Allowing projection of default associated types during type-checking will allow enforcing type inequality at compile-time: https://gist.github.com/7c081574958d22f89d434a97b626b1e4

#![feature(specialization)]

pub trait NotSame {}

pub struct True;
pub struct False;

pub trait Sameness {
    type Same;
}

mod internal {
    pub trait PrivSameness {
        type Same;
    }
}

use internal::PrivSameness;

impl<A, B> Sameness for (A, B) {
    type Same = <Self as PrivSameness>::Same;
}

impl<A, B> PrivSameness for (A, B) {
    default type Same = False;
}
impl<A> PrivSameness for (A, A) {
    type Same = True;
}

impl<A, B> NotSame for (A, B) where (A, B): Sameness<Same=False> {}

fn not_same<A, B>() where (A, B): NotSame {}

fn main() {
    // would compile
    not_same::<i32, f32>();

    // would not compile
    // not_same::<i32, i32>();
}

edited per @burdges' comment

[burdges]

Just fyi @rphmeier one should probably avoid is.gd because it does not resolve for Tor users due to using CloudFlare. GitHub works fine with full URLs. And play.rust-lang.org works fine over Tor.

[SimonSapin]

@burdges FWIW play.rust-lang.org itself uses is.gd for its "Shorten" button.

It can probably be changed, though: https://github.com/rust-lang/rust-playpen/blob/9777ef59b/static/web.js#L333

[joshlf]

Is there any documentation on what's included in min_specialization? Does anyone have a sense of the blockers for stabilization?

[the8472]

I don't think there's much documentation because nobody is working on stabilizing it.

min_specialization covers

1. the default keyword on fn in impls
2. specializing concrete type/const generic values where the base is a strict superset.
3. some weird rules about how generic args can and can't be repeated in specializations (parts of the "always applicable" logic)

It doesn't include trait specialization or associated item specialization. It also doesn't include a good way to handle partially overlapping cases. In a few cases one can build hierarchies of multiple specializations, but not always.

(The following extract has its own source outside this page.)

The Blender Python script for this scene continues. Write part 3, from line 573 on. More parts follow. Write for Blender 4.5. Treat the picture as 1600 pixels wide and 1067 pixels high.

To specialize on traits instead of concrete types you'll additionally need the rustc_attrs feature to get

• #[rustc_specialization_trait]
• #[rustc_unsafe_specialization_marker]

You can grep through the standard library looking for default fn to see some uses of specialization. Afaik nobody is working on stabilizing it and the rustc_ traits aren't meant for stabilization in the first place, so there's no documentation for downstream use. The std dev guide has a page though: https://std-dev-guide.rust-lang.org/policy/specialization.html

[mark-i-m]

I believe either Niko or Aaron Turon wrote a blog post about min specialization a fee years ago.

[vacuus]

https://aturon.github.io/blog/2017/07/08/lifetime-dispatch/
https://internals.rust-lang.org/t/shipping-specialization-a-story-of-soundness/5507
https://smallcultfollowing.com/babysteps/blog/2018/02/09/maximally-minimal-specialization-always-applicable-impls/
https://internals.rust-lang.org/t/blog-post-maximally-minimal-specialization-always-applicable-impls/6739
Perhaps the trait system rework will spur this on?

[the8472]

The specialization feature is marked unstable for that reason (as also explained in these blog posts #31844 (comment)), among others.

The compiler warns:

warning: the feature specialization is incomplete and may not be safe to use and/or cause compiler crashes
= note: see issue #31844 #31844 for more information
= help: consider using min_specialization instead, which is more stable and complete
= note: #[warn(incomplete_features)] on by default

So, for now use min_specialization and the specialization traits. #31844 (comment)
Those are more usable.

[oli-obk]

Tracking issues have a tendency to become unmanageable. Please open a dedicated new issue and label it with F-specialization `#![feature(specialization)]` for absolutely any topics you want to discuss or have questions about. See rust-lang/compiler-team#739 for details and discussions on this prospective policy.